Me fui a hacer deporte con el 'run run' de qué pasaría cuando volviera. No sería la primera vez que un ordenador dice 'Hasta aquí hemos llegado', lo dejas un rato parado, reposando, y luego funciona. Era mi (pequeña) esperanza, aunque no lo creía realmente. Por lo tanto, mientras que me movía por lo ancho y alto del centro de Madrid, durante más de horas (como cada día desde enero, más o menos), pasé de mi (pequeña) esperanza a empezar a pensar en comprarme un nuevo ordenador.
No era mi primera opción porque, pese a que podía hacerlo, no estaba entre mis planes hacerlo ya. Quizás en unos meses sí, pero no ahora. Por lo tanto, ese plan inesperado me descolocó durante unas horas. Incluso cuando llegué a casa no estaba convencido del todo. Pero entonces salieron a la palestra dos factores. Primero, que el ordenador suplente no me transmite ninguna confianza (tiene muchos años y lo uso para viajes) y, segundo, mi pareja dio por hecho que iba a acercarme a la tienda.
De repente, la desconfianza de comprarme el ordenador ahora, y no dentro de unos meses, se convirtió en algo lógico. Entonces, tras ducharme, cambiarme y acabar de convencerme, me fui.

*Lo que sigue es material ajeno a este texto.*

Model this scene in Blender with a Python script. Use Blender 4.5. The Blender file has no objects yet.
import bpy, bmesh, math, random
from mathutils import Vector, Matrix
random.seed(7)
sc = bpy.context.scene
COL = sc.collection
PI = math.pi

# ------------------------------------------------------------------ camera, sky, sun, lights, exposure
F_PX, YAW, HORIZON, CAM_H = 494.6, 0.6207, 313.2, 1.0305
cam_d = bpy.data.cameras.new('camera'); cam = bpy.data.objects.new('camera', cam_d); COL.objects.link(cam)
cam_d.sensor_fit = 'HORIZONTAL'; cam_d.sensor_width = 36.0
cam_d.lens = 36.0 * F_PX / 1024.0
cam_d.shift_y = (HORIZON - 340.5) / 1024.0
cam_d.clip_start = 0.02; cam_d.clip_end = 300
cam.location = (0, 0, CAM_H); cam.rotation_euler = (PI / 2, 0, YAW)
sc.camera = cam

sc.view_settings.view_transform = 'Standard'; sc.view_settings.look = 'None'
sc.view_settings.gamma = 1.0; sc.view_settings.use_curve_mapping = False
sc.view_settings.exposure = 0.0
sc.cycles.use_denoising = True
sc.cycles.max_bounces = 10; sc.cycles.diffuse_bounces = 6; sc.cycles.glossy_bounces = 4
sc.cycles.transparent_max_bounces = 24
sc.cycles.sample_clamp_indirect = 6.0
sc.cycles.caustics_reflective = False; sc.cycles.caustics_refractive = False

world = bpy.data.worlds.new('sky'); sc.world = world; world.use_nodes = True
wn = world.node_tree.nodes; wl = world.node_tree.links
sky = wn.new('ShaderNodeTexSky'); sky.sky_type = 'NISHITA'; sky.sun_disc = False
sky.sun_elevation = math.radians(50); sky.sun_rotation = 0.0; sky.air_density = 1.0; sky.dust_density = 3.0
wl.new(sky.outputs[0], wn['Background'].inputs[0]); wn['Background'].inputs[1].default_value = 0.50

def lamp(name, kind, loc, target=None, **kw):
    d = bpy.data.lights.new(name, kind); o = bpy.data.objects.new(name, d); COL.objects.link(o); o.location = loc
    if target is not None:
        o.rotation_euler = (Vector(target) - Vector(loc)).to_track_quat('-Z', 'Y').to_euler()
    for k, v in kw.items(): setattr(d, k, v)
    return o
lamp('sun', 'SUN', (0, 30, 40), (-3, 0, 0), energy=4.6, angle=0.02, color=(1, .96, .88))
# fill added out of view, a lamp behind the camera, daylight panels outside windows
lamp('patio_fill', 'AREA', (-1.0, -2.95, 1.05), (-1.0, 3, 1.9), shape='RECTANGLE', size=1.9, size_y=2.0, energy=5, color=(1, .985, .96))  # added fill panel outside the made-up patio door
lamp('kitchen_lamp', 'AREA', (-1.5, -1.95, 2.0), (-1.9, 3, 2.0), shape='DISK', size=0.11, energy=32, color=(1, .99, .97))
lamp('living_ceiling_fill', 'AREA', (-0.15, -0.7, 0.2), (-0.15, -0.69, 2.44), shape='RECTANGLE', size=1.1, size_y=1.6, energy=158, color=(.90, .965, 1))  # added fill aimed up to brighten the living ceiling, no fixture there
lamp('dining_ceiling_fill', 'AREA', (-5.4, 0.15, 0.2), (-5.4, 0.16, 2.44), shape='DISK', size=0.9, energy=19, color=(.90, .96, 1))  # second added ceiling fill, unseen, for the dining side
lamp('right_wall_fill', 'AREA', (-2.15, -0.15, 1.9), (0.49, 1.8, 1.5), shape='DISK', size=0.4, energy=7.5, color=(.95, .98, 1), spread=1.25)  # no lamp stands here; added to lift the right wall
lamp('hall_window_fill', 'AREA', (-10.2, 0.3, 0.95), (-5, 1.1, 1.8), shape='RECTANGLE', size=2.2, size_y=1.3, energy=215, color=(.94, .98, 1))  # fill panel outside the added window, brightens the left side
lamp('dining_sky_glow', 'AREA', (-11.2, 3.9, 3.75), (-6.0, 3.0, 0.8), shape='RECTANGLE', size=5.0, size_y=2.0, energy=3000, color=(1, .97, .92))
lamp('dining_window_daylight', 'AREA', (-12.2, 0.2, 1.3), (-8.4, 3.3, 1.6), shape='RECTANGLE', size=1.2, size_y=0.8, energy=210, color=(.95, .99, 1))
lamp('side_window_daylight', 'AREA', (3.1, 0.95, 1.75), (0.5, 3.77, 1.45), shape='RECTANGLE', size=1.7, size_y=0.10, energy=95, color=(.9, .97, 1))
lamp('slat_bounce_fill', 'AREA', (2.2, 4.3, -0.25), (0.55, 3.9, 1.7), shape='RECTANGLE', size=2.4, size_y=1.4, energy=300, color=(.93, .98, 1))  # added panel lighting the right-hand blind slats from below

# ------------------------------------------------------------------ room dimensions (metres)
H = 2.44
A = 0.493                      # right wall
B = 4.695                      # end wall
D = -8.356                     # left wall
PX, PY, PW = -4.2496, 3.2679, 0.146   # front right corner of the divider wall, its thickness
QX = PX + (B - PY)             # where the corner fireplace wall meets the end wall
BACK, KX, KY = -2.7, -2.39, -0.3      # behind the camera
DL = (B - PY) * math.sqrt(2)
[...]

Cuento todo esto porque lo que iba a ser una mañana tranquila para hacer tareas concretas en casa (así me lo decía mi agenda), se convirtió en una pelea contra la pereza. Luego, nada más salir, mi pereza se convirtió en agobio y casi enfado. Justo hoy, los alrededores de mi calle eran el escenario de la etapa final de la Vuelta a España. Todo cortado, teniendo que cruzar de acera a acera de Gran Vía por las estaciones de metro (bajo tierra), con muchísima gente, con un domingo caluroso que ya no esperaba. Eso la ida.
La vuelta fue igual, pero con un ordenador cargado a peso. Una experiencia bastante desagradable que ahora, mientras escribo esto, varias horas después, siento como pereza extrema. Pero sólo era el inicio. Tocaba ponerme delante del ordenador y darle mi personalidad. Guardar contraseñas, descargar e instalar programas, instalar presets, revisar que todo esté en orden (desde el fondo de escritorio hasta que todas las herramientas estén listas).
Un domingo que iba a ser tranquilo, con todo ordenado, se convirtió en estrés, en toma de decisiones, en cansancio de más, en un gasto inesperado y ahora, con todo hecho, empiezo a respirar un poco. Una tarea que se ha adelantado pero que, por suerte, ya está finiquitada.